Karleah Olson, A Wreck of Seabirds, Fremantle Press, March 2024, 320 pp., RRP $22.95 (pbk), ISBN 9781760996505
It seems more and more likely that a text will appear on the CBCA Older Readers Short List that teacher librarians, like me, will not have seen come past their desk as a potential purchase. We are often under pressure to purchase the popular books, the easy-to-find books and those recommended to us by booksellers who talk to publisher reps about releases categorised for young adults. We are not in the habit of (nor do we have time for) searching through adult fiction for titles for our libraries.
Which is where A Wreck of Seabirds can be found. So now there will be a rush of sales for school libraries who feel obligated to get the six books. And while it is an atmospheric, well written story, it is more likely to find a home in a senior English classroom (there’s teaching notes on the publisher website) than being passed around students as a recommendation.
We first meet Briony, a young woman stuck in her small coastal Western Australian town, frozen in time since her older sister, Sarah, went missing eighteen months ago. Briony can’t move on with her life with so much mystery and so many unanswered questions about what happened to Sarah. She runs though, and one day she finds a young man standing in the ocean. Briony is compelled to stop and talk to him, and a friendship is forged.

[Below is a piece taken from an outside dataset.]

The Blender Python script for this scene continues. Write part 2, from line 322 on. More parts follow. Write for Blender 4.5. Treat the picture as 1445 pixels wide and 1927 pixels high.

Ren used to be a local and is only back because his father suffering from dementia needs more care. Inevitably we find out he too lost a sibling, and it’s not too much to imagine the ways their grief brings the pair together and attraction develops.
It’s at this point another narrative voice joins Ren and Briony’s. It’s Sarah, and we are back with her on the day of her disappearance and subsequent chapters show her progress. Slowly we start to understand what happened all those months ago, and what transpires is tragic and so easily avoided. As well, we are dip into Ren’s past offering recollections of a time when he was happy – well, happier – because of course, we bear witness to the loss and guilt he suffers.
The book is described as ‘coastal gothic’. It is imbued with emotion and sweeping descriptions of the landscape that traps these characters. We want them all to break free, but that’s not possible, but for those that do, there’s hope and healing.
There is room for all types of books for older teens. This certainly deserves being one of them. I just wish publishers would give those of us who stock libraries for young people, the opportunity to be able to select it before it hits an award list.